§ What is asked
You are to retype all of the data exactly as it appears.

— Start of Data segment —

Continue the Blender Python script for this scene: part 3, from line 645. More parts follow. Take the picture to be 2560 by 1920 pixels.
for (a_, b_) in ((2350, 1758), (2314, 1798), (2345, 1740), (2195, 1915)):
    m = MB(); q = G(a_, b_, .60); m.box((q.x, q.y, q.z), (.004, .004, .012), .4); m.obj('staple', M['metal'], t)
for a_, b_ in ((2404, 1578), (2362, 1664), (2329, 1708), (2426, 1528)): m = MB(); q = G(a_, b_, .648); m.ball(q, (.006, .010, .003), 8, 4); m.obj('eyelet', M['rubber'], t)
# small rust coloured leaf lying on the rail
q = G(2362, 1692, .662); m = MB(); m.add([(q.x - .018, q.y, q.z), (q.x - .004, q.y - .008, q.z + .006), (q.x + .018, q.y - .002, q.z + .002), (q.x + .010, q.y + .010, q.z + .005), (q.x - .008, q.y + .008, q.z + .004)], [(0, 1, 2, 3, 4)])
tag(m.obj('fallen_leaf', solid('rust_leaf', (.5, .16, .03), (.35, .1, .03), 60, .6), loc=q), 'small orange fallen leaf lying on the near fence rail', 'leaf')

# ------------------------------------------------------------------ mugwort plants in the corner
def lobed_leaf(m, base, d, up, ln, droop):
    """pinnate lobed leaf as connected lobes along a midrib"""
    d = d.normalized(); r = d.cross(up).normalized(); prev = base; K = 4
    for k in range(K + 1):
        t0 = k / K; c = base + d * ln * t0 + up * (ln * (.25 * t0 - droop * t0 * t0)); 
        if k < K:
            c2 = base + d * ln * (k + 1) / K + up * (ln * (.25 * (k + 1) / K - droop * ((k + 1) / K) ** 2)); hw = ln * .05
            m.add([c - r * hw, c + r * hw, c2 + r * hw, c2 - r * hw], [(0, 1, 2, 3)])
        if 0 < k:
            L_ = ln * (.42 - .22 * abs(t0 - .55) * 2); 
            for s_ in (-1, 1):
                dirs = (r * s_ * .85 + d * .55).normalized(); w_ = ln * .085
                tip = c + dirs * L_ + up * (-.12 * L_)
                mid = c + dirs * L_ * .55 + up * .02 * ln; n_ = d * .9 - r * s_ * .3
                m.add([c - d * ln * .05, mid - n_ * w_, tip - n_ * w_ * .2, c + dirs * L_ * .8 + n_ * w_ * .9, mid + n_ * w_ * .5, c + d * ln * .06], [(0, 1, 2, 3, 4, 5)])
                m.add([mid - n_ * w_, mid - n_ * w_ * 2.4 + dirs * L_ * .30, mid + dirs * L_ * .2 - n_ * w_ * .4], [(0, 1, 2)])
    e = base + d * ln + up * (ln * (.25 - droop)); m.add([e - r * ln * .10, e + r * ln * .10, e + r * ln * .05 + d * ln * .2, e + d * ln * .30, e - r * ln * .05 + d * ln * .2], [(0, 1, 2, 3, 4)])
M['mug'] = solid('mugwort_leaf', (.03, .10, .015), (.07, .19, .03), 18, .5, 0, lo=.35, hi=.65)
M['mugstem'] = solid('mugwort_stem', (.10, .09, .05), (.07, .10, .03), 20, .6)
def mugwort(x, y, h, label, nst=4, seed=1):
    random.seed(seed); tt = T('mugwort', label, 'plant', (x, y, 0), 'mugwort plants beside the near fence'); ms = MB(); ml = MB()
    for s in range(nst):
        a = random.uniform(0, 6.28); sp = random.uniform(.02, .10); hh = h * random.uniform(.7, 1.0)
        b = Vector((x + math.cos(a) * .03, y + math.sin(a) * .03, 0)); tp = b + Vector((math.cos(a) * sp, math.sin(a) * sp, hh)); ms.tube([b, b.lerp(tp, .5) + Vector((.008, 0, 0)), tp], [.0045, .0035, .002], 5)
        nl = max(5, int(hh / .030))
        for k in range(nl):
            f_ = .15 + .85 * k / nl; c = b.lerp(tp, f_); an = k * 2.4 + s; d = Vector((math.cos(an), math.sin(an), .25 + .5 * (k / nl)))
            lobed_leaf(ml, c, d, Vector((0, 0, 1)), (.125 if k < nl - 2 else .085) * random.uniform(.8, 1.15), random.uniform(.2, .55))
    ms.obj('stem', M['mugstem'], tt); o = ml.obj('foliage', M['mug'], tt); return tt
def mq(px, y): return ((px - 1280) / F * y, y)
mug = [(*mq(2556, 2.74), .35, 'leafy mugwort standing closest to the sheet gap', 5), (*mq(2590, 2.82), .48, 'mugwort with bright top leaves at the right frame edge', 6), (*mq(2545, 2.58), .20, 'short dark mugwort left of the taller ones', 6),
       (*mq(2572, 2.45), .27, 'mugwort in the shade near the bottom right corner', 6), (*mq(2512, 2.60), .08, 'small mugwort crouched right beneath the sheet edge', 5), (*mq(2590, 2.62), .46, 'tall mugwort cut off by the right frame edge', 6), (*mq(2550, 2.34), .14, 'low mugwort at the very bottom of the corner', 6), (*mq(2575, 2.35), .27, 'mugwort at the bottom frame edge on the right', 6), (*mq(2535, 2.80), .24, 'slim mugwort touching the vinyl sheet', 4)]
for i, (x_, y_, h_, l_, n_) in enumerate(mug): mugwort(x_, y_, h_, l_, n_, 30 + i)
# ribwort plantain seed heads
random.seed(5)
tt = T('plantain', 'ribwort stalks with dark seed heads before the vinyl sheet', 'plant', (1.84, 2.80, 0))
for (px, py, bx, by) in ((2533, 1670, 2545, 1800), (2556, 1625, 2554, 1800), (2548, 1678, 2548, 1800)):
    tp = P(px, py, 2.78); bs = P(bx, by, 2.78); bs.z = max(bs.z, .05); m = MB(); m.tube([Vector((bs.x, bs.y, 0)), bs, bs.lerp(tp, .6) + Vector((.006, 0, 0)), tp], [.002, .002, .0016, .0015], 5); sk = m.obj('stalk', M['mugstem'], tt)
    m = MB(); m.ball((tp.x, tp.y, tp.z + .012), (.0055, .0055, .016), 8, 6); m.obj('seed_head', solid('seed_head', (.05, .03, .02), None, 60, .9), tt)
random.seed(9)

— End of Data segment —

§ Full output
Continue the Blender Python script for this scene: part 3, from line 645. More parts follow. Take the picture to be 2560 by 1920 pixels.
for (a_, b_) in ((2350, 1758), (2314, 1798), (2345, 1740), (2195, 1915)):
    m = MB(); q = G(a_, b_, .60); m.box((q.x, q.y, q.z), (.004, .004, .012), .4); m.obj('staple', M['metal'], t)
for a_, b_ in ((2404, 1578), (2362, 1664), (2329, 1708), (2426, 1528)): m = MB(); q = G(a_, b_, .648); m.ball(q, (.006, .010, .003), 8, 4); m.obj('eyelet', M['rubber'], t)
# small rust coloured leaf lying on the rail
q = G(2362, 1692, .662); m = MB(); m.add([(q.x - .018, q.y, q.z), (q.x - .004, q.y - .008, q.z + .006), (q.x + .018, q.y - .002, q.z + .002), (q.x + .010, q.y + .010, q.z + .005), (q.x - .008, q.y + .008, q.z + .004)], [(0, 1, 2, 3, 4)])
tag(m.obj('fallen_leaf', solid('rust_leaf', (.5, .16, .03), (.35, .1, .03), 60, .6), loc=q), 'small orange fallen leaf lying on the near fence rail', 'leaf')

# ------------------------------------------------------------------ mugwort plants in the corner
def lobed_leaf(m, base, d, up, ln, droop):
    """pinnate lobed leaf as connected lobes along a midrib"""
    d = d.normalized(); r = d.cross(up).normalized(); prev = base; K = 4
    for k in range(K + 1):
        t0 = k / K; c = base + d * ln * t0 + up * (ln * (.25 * t0 - droop * t0 * t0)); 
        if k < K:
            c2 = base + d * ln * (k + 1) / K + up * (ln * (.25 * (k + 1) / K - droop * ((k + 1) / K) ** 2)); hw = ln * .05
            m.add([c - r * hw, c + r * hw, c2 + r * hw, c2 - r * hw], [(0, 1, 2, 3)])
        if 0 < k:
            L_ = ln * (.42 - .22 * abs(t0 - .55) * 2); 
            for s_ in (-1, 1):
                dirs = (r * s_ * .85 + d * .55).normalized(); w_ = ln * .085
                tip = c + dirs * L_ + up * (-.12 * L_)
                mid = c + dirs * L_ * .55 + up * .02 * ln; n_ = d * .9 - r * s_ * .3
                m.add([c - d * ln * .05, mid - n_ * w_, tip - n_ * w_ * .2, c + dirs * L_ * .8 + n_ * w_ * .9, mid + n_ * w_ * .5, c + d * ln * .06], [(0, 1, 2, 3, 4, 5)])
                m.add([mid - n_ * w_, mid - n_ * w_ * 2.4 + dirs * L_ * .30, mid + dirs * L_ * .2 - n_ * w_ * .4], [(0, 1, 2)])
    e = base + d * ln + up * (ln * (.25 - droop)); m.add([e - r * ln * .10, e + r * ln * .10, e + r * ln * .05 + d * ln * .2, e + d * ln * .30, e - r * ln * .05 + d * ln * .2], [(0, 1, 2, 3, 4)])
M['mug'] = solid('mugwort_leaf', (.03, .10, .015), (.07, .19, .03), 18, .5, 0, lo=.35, hi=.65)
M['mugstem'] = solid('mugwort_stem', (.10, .09, .05), (.07, .10, .03), 20, .6)
def mugwort(x, y, h, label, nst=4, seed=1):
    random.seed(seed); tt = T('mugwort', label, 'plant', (x, y, 0), 'mugwort plants beside the near fence'); ms = MB(); ml = MB()
    for s in range(nst):
        a = random.uniform(0, 6.28); sp = random.uniform(.02, .10); hh = h * random.uniform(.7, 1.0)
        b = Vector((x + math.cos(a) * .03, y + math.sin(a) * .03, 0)); tp = b + Vector((math.cos(a) * sp, math.sin(a) * sp, hh)); ms.tube([b, b.lerp(tp, .5) + Vector((.008, 0, 0)), tp], [.0045, .0035, .002], 5)
        nl = max(5, int(hh / .030))
        for k in range(nl):
            f_ = .15 + .85 * k / nl; c = b.lerp(tp, f_); an = k * 2.4 + s; d = Vector((math.cos(an), math.sin(an), .25 + .5 * (k / nl)))
            lobed_leaf(ml, c, d, Vector((0, 0, 1)), (.125 if k < nl - 2 else .085) * random.uniform(.8, 1.15), random.uniform(.2, .55))
    ms.obj('stem', M['mugstem'], tt); o = ml.obj('foliage', M['mug'], tt); return tt
def mq(px, y): return ((px - 1280) / F * y, y)
mug = [(*mq(2556, 2.74), .35, 'leafy mugwort standing closest to the sheet gap', 5), (*mq(2590, 2.82), .48, 'mugwort with bright top leaves at the right frame edge', 6), (*mq(2545, 2.58), .20, 'short dark mugwort left of the taller ones', 6),
       (*mq(2572, 2.45), .27, 'mugwort in the shade near the bottom right corner', 6), (*mq(2512, 2.60), .08, 'small mugwort crouched right beneath the sheet edge', 5), (*mq(2590, 2.62), .46, 'tall mugwort cut off by the right frame edge', 6), (*mq(2550, 2.34), .14, 'low mugwort at the very bottom of the corner', 6), (*mq(2575, 2.35), .27, 'mugwort at the bottom frame edge on the right', 6), (*mq(2535, 2.80), .24, 'slim mugwort touching the vinyl sheet', 4)]
for i, (x_, y_, h_, l_, n_) in enumerate(mug): mugwort(x_, y_, h_, l_, n_, 30 + i)
# ribwort plantain seed heads
random.seed(5)
tt = T('plantain', 'ribwort stalks with dark seed heads before the vinyl sheet', 'plant', (1.84, 2.80, 0))
for (px, py, bx, by) in ((2533, 1670, 2545, 1800), (2556, 1625, 2554, 1800), (2548, 1678, 2548, 1800)):
    tp = P(px, py, 2.78); bs = P(bx, by, 2.78); bs.z = max(bs.z, .05); m = MB(); m.tube([Vector((bs.x, bs.y, 0)), bs, bs.lerp(tp, .6) + Vector((.006, 0, 0)), tp], [.002, .002, .0016, .0015], 5); sk = m.obj('stalk', M['mugstem'], tt)
    m = MB(); m.ball((tp.x, tp.y, tp.z + .012), (.0055, .0055, .016), 8, 6); m.obj('seed_head', solid('seed_head', (.05, .03, .02), None, 60, .9), tt)
random.seed(9)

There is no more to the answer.